The passing of the Free Trade and Processing Act in Antigua and Barbuda kick started the development race amongst iGaming websites, but this would not have been possible without the rapid expansion of computer and internet use. Its success has seen the industry grow from nothing, to generating annual revenues of over $50 billion in less than three decades.

What is iGaming?

iGaming is the term given to online versions of real money acivities that you would usually play in casinos, bingo halls, and bookmakers. This includes card games like poker and blackjack, table games like roulette, slots, sports betting, and bingo.

Like their offline equivalents, many iGaming companies allow their customers to place wagers on their games, although most also offer free to play versions where wagering is not required.

The First iGaming Company

The first iGaming company to launch a service was an online lottery based in Switzerland, although it was much more primitive than what we are used to today. After this lottery launched in 1995, a further 200 or so iGaming websites followed suit in just 12 months.

Growth of the Industry

Photo by Lucian Novosel, License

Significant growth came from the creation of a service that provided convenience to customers. Online casinos and bookmakers let customers place wagers and play games without the need to leave their home. This was particularly important for customers who did not live near a casino.

Further growth came when games were developed that suited the playing habits of women, who were looking for a more casual and social experience. Mobile apps, particularly ones that offer bingo games, were a key success in this market.

Sports betting also became a big growth area in the mobile era, as customers could place bets on games whilst watching them at the stadium or in front of their TV.

Maturing Market

Whilst there are still many regions where iGaming companies are yet to penetrate, legislation is the main barrier to entry in these markets. Once legal changes take place in these markets, iGaming companies will quickly race to acquire large market shares. For example, the United States has begun to legalise online sports betting in some states, leading to many large iGaming brands investing heavily in this emerging sector.

Further growth in existing markets is much slower, as the number of new customers who have never used an iGaming service before are much smaller. In line with the “product life cycle theory” of Raymond Vernon, companies are now having to compete with each other for existing customers. They do this by offering attractive sign up bonuses and free bet offers, which aim to help the customer save money.

Secondary markets in the industry have also developed within and around the iGaming industry. For example, companies like Oddschecker provide free services to consumers that allow them to compare the odds of different bookmakers. They also act as information hubs, as offering advice on picks for upcoming games to enable sports fans to make more informed choices.

Blurring the Lines

Larger iGaming brands are blurring the lines between the online world and the offline world, sponsoring events and organising real life tournaments that players can qualify for online. An example of this is the PokerStars Live events, which are held in multiple European countries, Asia and Brazil.

Other blurring of the lines between the online world of iGaming and the real world can be seen in the development of “live casinos” and Virtual Reality games. These are technological solutions that try to authentically recreate the experience of visiting a land based casino, without actually having to be there.

Live casinos are run by real human dealers and croupiers who are filmed live and interact with online customers.
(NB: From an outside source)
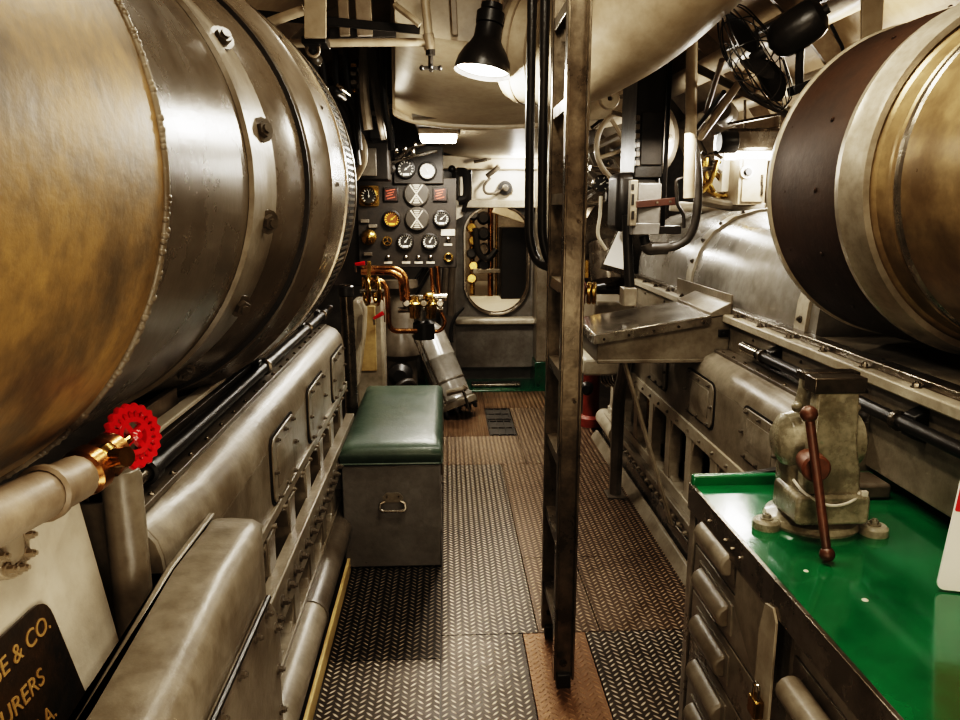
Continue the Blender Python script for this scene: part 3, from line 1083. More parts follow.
def gauge(par, px, py, rp, face='dial_black', mk='mark', bez='black', ticks=12, needle=40, flag=True, Y=YP):
    c = A(px, py, Y=Y)
    r = rp * Y / F_ * 1.0
    n = (0, -1, 0)
    g = MB().lathe(c, n, [(r * .80, .0), (r * 1.0, .0), (r * 1.02, .014), (r * .95, .03), (r * .84, .032), (r * .80, .022)], n=28, ring=True).build('gauge', bez, par)
    MB().cyl(c + V((0, -.002, 0)), c + V((0, -.012, 0)), r * .84, n=28).build('dial', face, g)
    t = MB()
    for k in range(ticks):
        a = math.radians(225 - 270 * k / (ticks - 1))
        e = V((math.cos(a), 0, math.sin(a)))
        t.bar(c + e * r * .60 + V((0, -.013, 0)), c + e * r * .80 + V((0, -.013, 0)), r * .10, .002, (-e.z, 0, e.x))
    if flag:
        t.box(c.x - r * .32, c.x + r * .32, c.y - .015, c.y - .012, c.z - r * .66, c.z - r * .44)
    t.build('scale', mk, g)
    e = V((math.cos(math.radians(needle)), 0, math.sin(math.radians(needle))))
    nd = MB().bar(c - e * r * .2 + V((0, -.018, 0)), c + e * r * .58 + V((0, -.018, 0)), r * .06, .003, (-e.z, 0, e.x))
    nd.cyl(c + V((0, -.014, 0)), c + V((0, -.022, 0)), r * .1, n=10)
    nd.build('needle', mk, g)
    return g


gpn = thing('instrument_cluster', 'black instrument panel full of round pressure gauges at the far left', 'panel', A(408, 268, Y=YP + .05))
a, b = A(359, 268, Y=YP), A(456, 178, Y=YP)
MB().box(a.x, b.x, YP, YP + .05, a.z, b.z).build('board', 'panel', gpn, bevel=.006)
a2, b2 = A(394, 184, Y=YP), A(443, 146, Y=YP)
MB().box(a2.x, b2.x, YP - .03, YP + .05, a2.z, b2.z).build('upper_board', 'panel', gpn, bevel=.006)
gauge(gpn, 406, 169, 9.3, 'dial_black', 'mark', 'black', Y=YP - .03)
gauge(gpn, 427.5, 171, 8.8, 'dial_white', 'mark', 'black', needle=120, Y=YP - .03)
# brass square gauge
c = A(369, 196, Y=YP)
MB().plate([(c.x - .072, YP, c.z - .072), (c.x + .072, YP, c.z - .072), (c.x + .072, YP, c.z + .072), (c.x - .072, YP, c.z + .072)], .012, (0, -1, 0), .02).build('square_bezel', 'brass', gpn)
gauge(gpn, 369, 196, 8.6, 'dial_black', 'mark', 'brass', needle=90, flag=False, Y=YP - .012)
for px in (391, 440):
    c = A(px, 194.5, Y=YP)
    f = MB().box(c.x - .052, c.x + .052, YP - .018, YP, c.z - .05, c.z + .05).build('counter', 'black', gpn, bevel=.004)
    MB().box(c.x - .043, c.x + .043, YP - .022, YP - .016, c.z - .04, c.z + .04).build('window', 'dial_red', f)
    t = MB()
    for k in range(4):
        zz = c.z + .030 - k * .018
        t.bar((c.x - .034 + .01 * (k % 2), YP - .023, zz - .006), (c.x + .030 - .008 * (k % 3), YP - .023, zz + .006), .005, .002, (0, 0, 1))
    t.build('figures', 'mark_red', f)
for (px, py, r) in ((416.5, 194, 12.3), (417, 219, 11.8)):
    c = A(px, py, Y=YP)
    r = r * YP / F_
    g = MB().lathe(c, (0, -1, 0), [(0, 0), (r, 0), (r, .02), (r * .9, .028), (0, .03)], n=32).build('tachometer', 'tach', gpn)
    t = MB()
    for sg in (-1, 1):
        for k in range(5):
            w = r * (.04 + .055 * k)
            z = c.z + sg * r * (.12 + .14 * k)
            t.box(c.x - w, c.x + w, YP - .034, YP - .029, z - r * .035, z + r * .035)
        t.bar((c.x - r * .5, YP - .032, c.z + sg * r * .7), (c.x, YP - .032, c.z), .008, .003, (1, 0, 0))
        t.bar((c.x + r * .5, YP - .032, c.z + sg * r * .7), (c.x, YP - .032, c.z), .008, .003, (1, 0, 0))
    t.build('markings', 'dial_white', g)
gauge(gpn, 392, 219, 8.8, 'dial_amber', 'mark_amber', 'black', ticks=14)
gauge(gpn, 441.5, 218.5, 8.4, 'dial_black', 'mark', 'black', ticks=14)
gauge(gpn, 405.5, 241.5, 8.4, 'dial_black', 'mark', 'black', ticks=14, needle=55)
gauge(gpn, 430, 241.5, 8.4, 'dial_black', 'mark', 'black', ticks=14, needle=60)
c = A(369, 237, Y=YP)
MB().lathe(c, (0, -1, 0), [(0, .06), (.02, .06), (.045, .045), (.056, .03), (.056, .01), (.03, 0)], n=24).build('brass_knob', 'brass', gpn)
c = A(387.5, 241, Y=YP)
w = MB().torus(c + V((0, -.02, 0)), (0, -1, 0), .03, .006, n=24, k=6)
for k in range(3):
    e = V((math.cos(PI / 2 + k * 2.094), 0, math.sin(PI / 2 + k * 2.094)))
    w.bar(c + V((0, -.02, 0)), c + V((0, -.02, 0)) + e * .03, .009, .006)
w.cyl(c, c + V((0, -.02, 0)), .008, n=10)
w.build('spoked_knob', 'brass', gpn)
for px in (388, 406, 418.5, 430.5, 448):
    c = A(px, 257 if px < 440 else 239, Y=YP)
    MB().sph(c + V((0, -.008, 0)), .018, n=8).build('indicator_lamp', 'chrome', gpn)
    MB().box(c.x - .03, c.x + .03, YP - .004, YP, c.z - .048, c.z - .032).build('legend_plate', 'dial_white', gpn)
c = A(448.5, 257.5, Y=YP)
MB().torus(c + V((0, -.012, 0)), (0, -1, 0), .027, .009, n=24, k=8).build('ring_socket', 'brass', gpn)
c = A(448, 232, Y=YP)
MB().box(c.x - .05, c.x + .05, YP - .006, YP, c.z - .025, c.z + .02).build('name_strip', 'dial_white', gpn)
for k, (px, py) in enumerate(((365, 221), (373, 226), (368, 254))):
    c = A(px, py, Y=YP)
    MB().box(c.x - .03, c.x + .03, YP - .02, YP, c.z - .012, c.z + .012).build('switch_plate', 'grey_dark', gpn, bevel=.002)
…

In VR games, a similar experience is created but in a fully immersive, virtual reality environment that allows the player to experience the full casino setting - just like in real life.

Scope for More Growth

The original iGaming services put casino games into people’s homes for the first time. Over time, a more convenient experience was offered by the creation of mobile games and apps. Live casinos and virtual reality are more specialised experiences - not every online gamer has access to a VR headset, for example - so they may not be particularly significant drivers for growth.

Instead, future growth of the industry is more likely to be driven by the development of new markets rather than techological innovation. Examples of this include the move to invest heavily in the newly opened markets in the United States.